What is needed →
Your copy of the material must match it exactly, except that pictures are dropped.

Data excerpt →

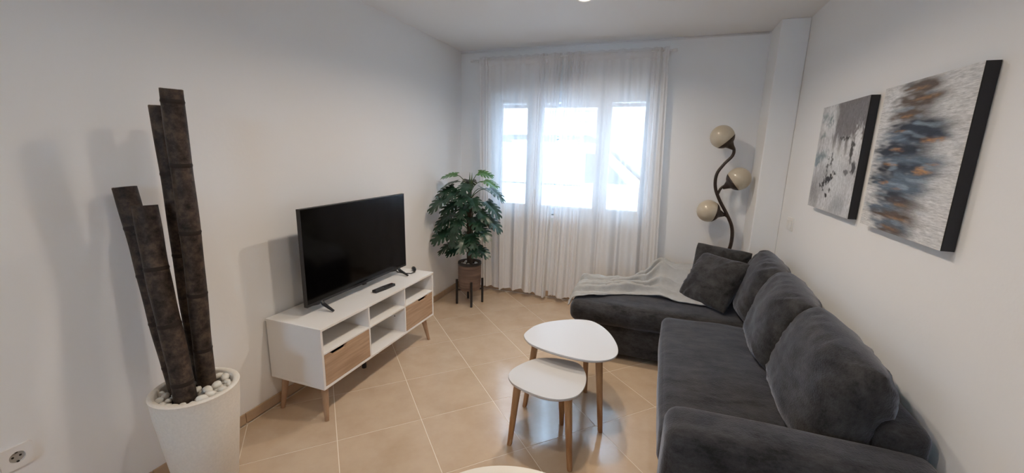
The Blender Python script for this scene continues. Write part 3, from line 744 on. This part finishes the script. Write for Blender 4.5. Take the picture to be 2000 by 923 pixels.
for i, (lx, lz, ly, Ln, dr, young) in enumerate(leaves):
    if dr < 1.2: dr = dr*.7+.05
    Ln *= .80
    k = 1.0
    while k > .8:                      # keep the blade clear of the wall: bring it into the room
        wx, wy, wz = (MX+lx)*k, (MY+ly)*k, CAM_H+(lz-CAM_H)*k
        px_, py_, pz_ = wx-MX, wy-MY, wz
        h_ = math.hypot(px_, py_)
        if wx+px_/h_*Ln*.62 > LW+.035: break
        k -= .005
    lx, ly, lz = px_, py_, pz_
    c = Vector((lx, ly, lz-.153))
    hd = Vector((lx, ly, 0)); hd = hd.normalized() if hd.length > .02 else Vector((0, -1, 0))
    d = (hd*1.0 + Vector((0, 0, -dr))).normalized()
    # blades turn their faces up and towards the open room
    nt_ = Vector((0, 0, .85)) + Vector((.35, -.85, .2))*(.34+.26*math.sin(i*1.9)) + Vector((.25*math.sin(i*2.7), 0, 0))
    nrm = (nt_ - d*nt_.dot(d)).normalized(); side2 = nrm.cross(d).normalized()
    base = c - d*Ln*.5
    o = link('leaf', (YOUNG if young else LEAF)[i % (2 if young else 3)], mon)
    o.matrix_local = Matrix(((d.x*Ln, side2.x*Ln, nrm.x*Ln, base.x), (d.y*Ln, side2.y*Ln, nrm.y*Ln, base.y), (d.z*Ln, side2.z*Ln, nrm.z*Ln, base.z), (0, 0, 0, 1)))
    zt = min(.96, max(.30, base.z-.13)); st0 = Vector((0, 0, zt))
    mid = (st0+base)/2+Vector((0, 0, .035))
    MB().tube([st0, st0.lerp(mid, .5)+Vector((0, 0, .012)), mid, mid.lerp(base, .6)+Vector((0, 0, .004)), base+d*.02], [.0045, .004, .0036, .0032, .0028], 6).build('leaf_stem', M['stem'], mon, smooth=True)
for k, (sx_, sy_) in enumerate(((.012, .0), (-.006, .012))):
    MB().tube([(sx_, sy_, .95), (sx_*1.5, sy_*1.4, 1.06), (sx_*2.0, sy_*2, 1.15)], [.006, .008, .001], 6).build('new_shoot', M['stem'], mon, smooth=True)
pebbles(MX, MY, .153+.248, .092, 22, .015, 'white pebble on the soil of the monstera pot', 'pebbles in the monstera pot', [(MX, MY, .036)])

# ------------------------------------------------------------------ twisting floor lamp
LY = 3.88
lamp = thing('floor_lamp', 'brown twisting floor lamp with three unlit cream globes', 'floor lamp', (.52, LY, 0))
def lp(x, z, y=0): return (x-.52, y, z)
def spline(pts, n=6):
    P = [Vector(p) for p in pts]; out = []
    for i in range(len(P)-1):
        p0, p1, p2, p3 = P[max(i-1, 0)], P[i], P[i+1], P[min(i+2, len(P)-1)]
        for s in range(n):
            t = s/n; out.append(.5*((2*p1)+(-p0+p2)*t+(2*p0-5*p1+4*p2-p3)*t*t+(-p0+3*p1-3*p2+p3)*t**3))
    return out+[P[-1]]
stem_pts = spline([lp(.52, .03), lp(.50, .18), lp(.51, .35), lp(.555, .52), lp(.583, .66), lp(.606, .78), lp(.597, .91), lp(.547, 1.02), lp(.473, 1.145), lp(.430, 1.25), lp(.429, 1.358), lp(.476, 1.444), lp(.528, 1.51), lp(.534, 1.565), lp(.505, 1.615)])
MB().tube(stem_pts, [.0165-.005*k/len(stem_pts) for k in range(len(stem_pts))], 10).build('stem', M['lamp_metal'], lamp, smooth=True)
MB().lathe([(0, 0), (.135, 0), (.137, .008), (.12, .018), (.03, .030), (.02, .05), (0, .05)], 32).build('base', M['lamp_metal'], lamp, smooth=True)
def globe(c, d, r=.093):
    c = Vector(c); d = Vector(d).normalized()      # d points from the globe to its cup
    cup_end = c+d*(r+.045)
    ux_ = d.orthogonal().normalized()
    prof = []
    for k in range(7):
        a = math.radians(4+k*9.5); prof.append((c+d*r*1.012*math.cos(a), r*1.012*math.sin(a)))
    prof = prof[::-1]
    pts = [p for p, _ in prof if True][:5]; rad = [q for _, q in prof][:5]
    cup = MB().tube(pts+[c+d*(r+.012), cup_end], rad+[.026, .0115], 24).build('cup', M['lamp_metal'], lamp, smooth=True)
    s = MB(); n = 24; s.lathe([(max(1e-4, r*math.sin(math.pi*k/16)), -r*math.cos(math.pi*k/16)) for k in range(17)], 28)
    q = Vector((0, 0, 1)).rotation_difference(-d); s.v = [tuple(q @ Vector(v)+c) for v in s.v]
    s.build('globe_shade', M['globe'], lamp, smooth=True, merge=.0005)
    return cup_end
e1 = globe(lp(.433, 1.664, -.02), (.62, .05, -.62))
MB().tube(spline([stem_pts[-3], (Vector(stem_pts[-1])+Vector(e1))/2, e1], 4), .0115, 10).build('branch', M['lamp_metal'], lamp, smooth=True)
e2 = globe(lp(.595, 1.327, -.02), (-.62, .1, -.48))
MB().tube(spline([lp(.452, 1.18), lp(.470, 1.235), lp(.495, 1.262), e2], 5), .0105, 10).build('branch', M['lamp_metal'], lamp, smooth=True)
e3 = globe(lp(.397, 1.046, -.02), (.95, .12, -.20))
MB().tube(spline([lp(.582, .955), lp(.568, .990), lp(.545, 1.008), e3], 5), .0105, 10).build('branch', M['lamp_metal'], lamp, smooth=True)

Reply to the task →
The Blender Python script for this scene continues. Write part 3, from line 744 on. This part finishes the script. Write for Blender 4.5. Take the picture to be 2000 by 923 pixels.
for i, (lx, lz, ly, Ln, dr, young) in enumerate(leaves):
    if dr < 1.2: dr = dr*.7+.05
    Ln *= .80
    k = 1.0
    while k > .8:                      # keep the blade clear of the wall: bring it into the room
        wx, wy, wz = (MX+lx)*k, (MY+ly)*k, CAM_H+(lz-CAM_H)*k
        px_, py_, pz_ = wx-MX, wy-MY, wz
        h_ = math.hypot(px_, py_)
        if wx+px_/h_*Ln*.62 > LW+.035: break
        k -= .005
    lx, ly, lz = px_, py_, pz_
    c = Vector((lx, ly, lz-.153))
    hd = Vector((lx, ly, 0)); hd = hd.normalized() if hd.length > .02 else Vector((0, -1, 0))
    d = (hd*1.0 + Vector((0, 0, -dr))).normalized()
    # blades turn their faces up and towards the open room
    nt_ = Vector((0, 0, .85)) + Vector((.35, -.85, .2))*(.34+.26*math.sin(i*1.9)) + Vector((.25*math.sin(i*2.7), 0, 0))
    nrm = (nt_ - d*nt_.dot(d)).normalized(); side2 = nrm.cross(d).normalized()
    base = c - d*Ln*.5
    o = link('leaf', (YOUNG if young else LEAF)[i % (2 if young else 3)], mon)
    o.matrix_local = Matrix(((d.x*Ln, side2.x*Ln, nrm.x*Ln, base.x), (d.y*Ln, side2.y*Ln, nrm.y*Ln, base.y), (d.z*Ln, side2.z*Ln, nrm.z*Ln, base.z), (0, 0, 0, 1)))
    zt = min(.96, max(.30, base.z-.13)); st0 = Vector((0, 0, zt))
    mid = (st0+base)/2+Vector((0, 0, .035))
    MB().tube([st0, st0.lerp(mid, .5)+Vector((0, 0, .012)), mid, mid.lerp(base, .6)+Vector((0, 0, .004)), base+d*.02], [.0045, .004, .0036, .0032, .0028], 6).build('leaf_stem', M['stem'], mon, smooth=True)
for k, (sx_, sy_) in enumerate(((.012, .0), (-.006, .012))):
    MB().tube([(sx_, sy_, .95), (sx_*1.5, sy_*1.4, 1.06), (sx_*2.0, sy_*2, 1.15)], [.006, .008, .001], 6).build('new_shoot', M['stem'], mon, smooth=True)
pebbles(MX, MY, .153+.248, .092, 22, .015, 'white pebble on the soil of the monstera pot', 'pebbles in the monstera pot', [(MX, MY, .036)])

# ------------------------------------------------------------------ twisting floor lamp
LY = 3.88
lamp = thing('floor_lamp', 'brown twisting floor lamp with three unlit cream globes', 'floor lamp', (.52, LY, 0))
def lp(x, z, y=0): return (x-.52, y, z)
def spline(pts, n=6):
    P = [Vector(p) for p in pts]; out = []
    for i in range(len(P)-1):
        p0, p1, p2, p3 = P[max(i-1, 0)], P[i], P[i+1], P[min(i+2, len(P)-1)]
        for s in range(n):
            t = s/n; out.append(.5*((2*p1)+(-p0+p2)*t+(2*p0-5*p1+4*p2-p3)*t*t+(-p0+3*p1-3*p2+p3)*t**3))
    return out+[P[-1]]
stem_pts = spline([lp(.52, .03), lp(.50, .18), lp(.51, .35), lp(.555, .52), lp(.583, .66), lp(.606, .78), lp(.597, .91), lp(.547, 1.02), lp(.473, 1.145), lp(.430, 1.25), lp(.429, 1.358), lp(.476, 1.444), lp(.528, 1.51), lp(.534, 1.565), lp(.505, 1.615)])
MB().tube(stem_pts, [.0165-.005*k/len(stem_pts) for k in range(len(stem_pts))], 10).build('stem', M['lamp_metal'], lamp, smooth=True)
MB().lathe([(0, 0), (.135, 0), (.137, .008), (.12, .018), (.03, .030), (.02, .05), (0, .05)], 32).build('base', M['lamp_metal'], lamp, smooth=True)
def globe(c, d, r=.093):
    c = Vector(c); d = Vector(d).normalized()      # d points from the globe to its cup
    cup_end = c+d*(r+.045)
    ux_ = d.orthogonal().normalized()
    prof = []
    for k in range(7):
        a = math.radians(4+k*9.5); prof.append((c+d*r*1.012*math.cos(a), r*1.012*math.sin(a)))
    prof = prof[::-1]
    pts = [p for p, _ in prof if True][:5]; rad = [q for _, q in prof][:5]
    cup = MB().tube(pts+[c+d*(r+.012), cup_end], rad+[.026, .0115], 24).build('cup', M['lamp_metal'], lamp, smooth=True)
    s = MB(); n = 24; s.lathe([(max(1e-4, r*math.sin(math.pi*k/16)), -r*math.cos(math.pi*k/16)) for k in range(17)], 28)
    q = Vector((0, 0, 1)).rotation_difference(-d); s.v = [tuple(q @ Vector(v)+c) for v in s.v]
    s.build('globe_shade', M['globe'], lamp, smooth=True, merge=.0005)
    return cup_end
e1 = globe(lp(.433, 1.664, -.02), (.62, .05, -.62))
MB().tube(spline([stem_pts[-3], (Vector(stem_pts[-1])+Vector(e1))/2, e1], 4), .0115, 10).build('branch', M['lamp_metal'], lamp, smooth=True)
e2 = globe(lp(.595, 1.327, -.02), (-.62, .1, -.48))
MB().tube(spline([lp(.452, 1.18), lp(.470, 1.235), lp(.495, 1.262), e2], 5), .0105, 10).build('branch', M['lamp_metal'], lamp, smooth=True)
e3 = globe(lp(.397, 1.046, -.02), (.95, .12, -.20))
MB().tube(spline([lp(.582, .955), lp(.568, .990), lp(.545, 1.008), e3], 5), .0105, 10).build('branch', M['lamp_metal'], lamp, smooth=True)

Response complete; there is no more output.